Bouncing-to-wetting transition for impact of water droplets on soft solids

TL;DR

This study investigates how the interaction between trapped air films and cavities influences whether water droplets bounce or wet soft hydrophobic surfaces, revealing a phase diagram and detailed dynamics of rupture and jet formation.

Contribution

It introduces a systematic phase diagram linking air film rupture mechanisms to bouncing and wetting behaviors on soft surfaces, highlighting the role of dimple inversion.

Findings

Air film rupture by dimple inversion separates bouncing and wetting regimes.

Dimple inversion influences air cavity collapse and jet formation.

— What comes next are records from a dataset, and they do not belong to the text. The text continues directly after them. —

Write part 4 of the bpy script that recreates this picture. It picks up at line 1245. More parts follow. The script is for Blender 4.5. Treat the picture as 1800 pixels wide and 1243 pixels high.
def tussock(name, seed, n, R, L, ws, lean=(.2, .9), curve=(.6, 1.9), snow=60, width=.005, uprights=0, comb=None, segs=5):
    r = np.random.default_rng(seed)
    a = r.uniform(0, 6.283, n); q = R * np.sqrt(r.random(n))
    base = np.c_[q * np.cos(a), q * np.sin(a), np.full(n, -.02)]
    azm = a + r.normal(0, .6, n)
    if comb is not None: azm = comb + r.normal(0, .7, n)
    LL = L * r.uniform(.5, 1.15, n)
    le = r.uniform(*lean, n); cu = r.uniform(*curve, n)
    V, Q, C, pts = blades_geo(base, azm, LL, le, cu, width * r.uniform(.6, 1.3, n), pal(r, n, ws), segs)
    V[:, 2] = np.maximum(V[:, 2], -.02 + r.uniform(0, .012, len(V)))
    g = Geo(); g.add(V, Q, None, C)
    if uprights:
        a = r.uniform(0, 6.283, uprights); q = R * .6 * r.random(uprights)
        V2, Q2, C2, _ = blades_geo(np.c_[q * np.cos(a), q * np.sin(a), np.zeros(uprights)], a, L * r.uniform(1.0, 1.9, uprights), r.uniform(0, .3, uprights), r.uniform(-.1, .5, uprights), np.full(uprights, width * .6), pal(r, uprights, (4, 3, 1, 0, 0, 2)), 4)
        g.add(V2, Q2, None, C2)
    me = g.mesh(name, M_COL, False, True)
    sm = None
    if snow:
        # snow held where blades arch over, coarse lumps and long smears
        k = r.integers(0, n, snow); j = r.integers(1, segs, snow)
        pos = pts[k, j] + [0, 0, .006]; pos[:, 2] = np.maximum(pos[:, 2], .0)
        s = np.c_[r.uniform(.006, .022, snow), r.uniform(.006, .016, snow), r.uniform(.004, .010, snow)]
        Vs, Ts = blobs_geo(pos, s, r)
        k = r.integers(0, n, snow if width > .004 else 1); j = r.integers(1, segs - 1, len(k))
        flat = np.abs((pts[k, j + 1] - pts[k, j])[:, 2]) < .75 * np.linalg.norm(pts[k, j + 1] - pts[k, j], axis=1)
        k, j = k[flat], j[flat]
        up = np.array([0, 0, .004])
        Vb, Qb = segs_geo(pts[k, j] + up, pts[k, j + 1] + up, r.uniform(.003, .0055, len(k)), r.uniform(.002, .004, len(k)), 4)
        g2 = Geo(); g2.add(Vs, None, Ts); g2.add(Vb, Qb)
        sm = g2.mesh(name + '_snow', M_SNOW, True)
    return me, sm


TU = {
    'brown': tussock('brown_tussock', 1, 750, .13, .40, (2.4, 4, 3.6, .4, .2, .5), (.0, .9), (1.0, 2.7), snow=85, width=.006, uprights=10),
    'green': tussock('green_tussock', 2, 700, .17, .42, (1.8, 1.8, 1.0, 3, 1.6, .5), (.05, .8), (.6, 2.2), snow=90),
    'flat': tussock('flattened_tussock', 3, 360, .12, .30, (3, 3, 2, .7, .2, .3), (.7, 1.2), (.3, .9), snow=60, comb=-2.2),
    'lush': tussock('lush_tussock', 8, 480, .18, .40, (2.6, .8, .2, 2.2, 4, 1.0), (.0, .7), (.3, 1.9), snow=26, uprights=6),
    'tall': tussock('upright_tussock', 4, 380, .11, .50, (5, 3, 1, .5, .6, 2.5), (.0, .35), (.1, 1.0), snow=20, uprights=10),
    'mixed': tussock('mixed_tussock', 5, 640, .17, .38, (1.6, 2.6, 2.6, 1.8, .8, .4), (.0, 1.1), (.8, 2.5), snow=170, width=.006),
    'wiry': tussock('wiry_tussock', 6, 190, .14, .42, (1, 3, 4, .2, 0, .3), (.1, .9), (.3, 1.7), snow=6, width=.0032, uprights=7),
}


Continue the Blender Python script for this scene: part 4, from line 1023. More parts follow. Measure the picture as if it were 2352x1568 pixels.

A detailed characterization of cavity collapse and jetting dynamics is provided.

Abstract

Soft surfaces impacted by liquid droplets trap more air underneath than their rigid counterpart. The extended lifetime of the air film not only facilitates bouncing behaviours of the impacting droplets but also increases the possibility of an interaction between the air film itself and the air cavity formed inside the droplets by capillary waves. Such interaction may cause rupture of the trapped air film by a so-called dimple inversion phenomenon and suppress bouncing. In this work, we systematically investigate the relation between air cavity collapse and air film rupture for water droplets impacting on soft, hydrophobic surfaces. By constructing a bouncing-to-wetting phase diagram based on the rupturing dynamics of the trapped air film, we observe that the regime in which air film rupture is induced by dimple inversion consistently separates the bouncing regime and the one in which wetting is caused by random rupture. We also find that air film rupture by dimple inversion, in-turn, affects both the collapsing dynamics of the air cavity and the resulting high-speed jet. We then provide a detailed characterisation of the collapsing dynamics of the air cavity and subsequent jetting.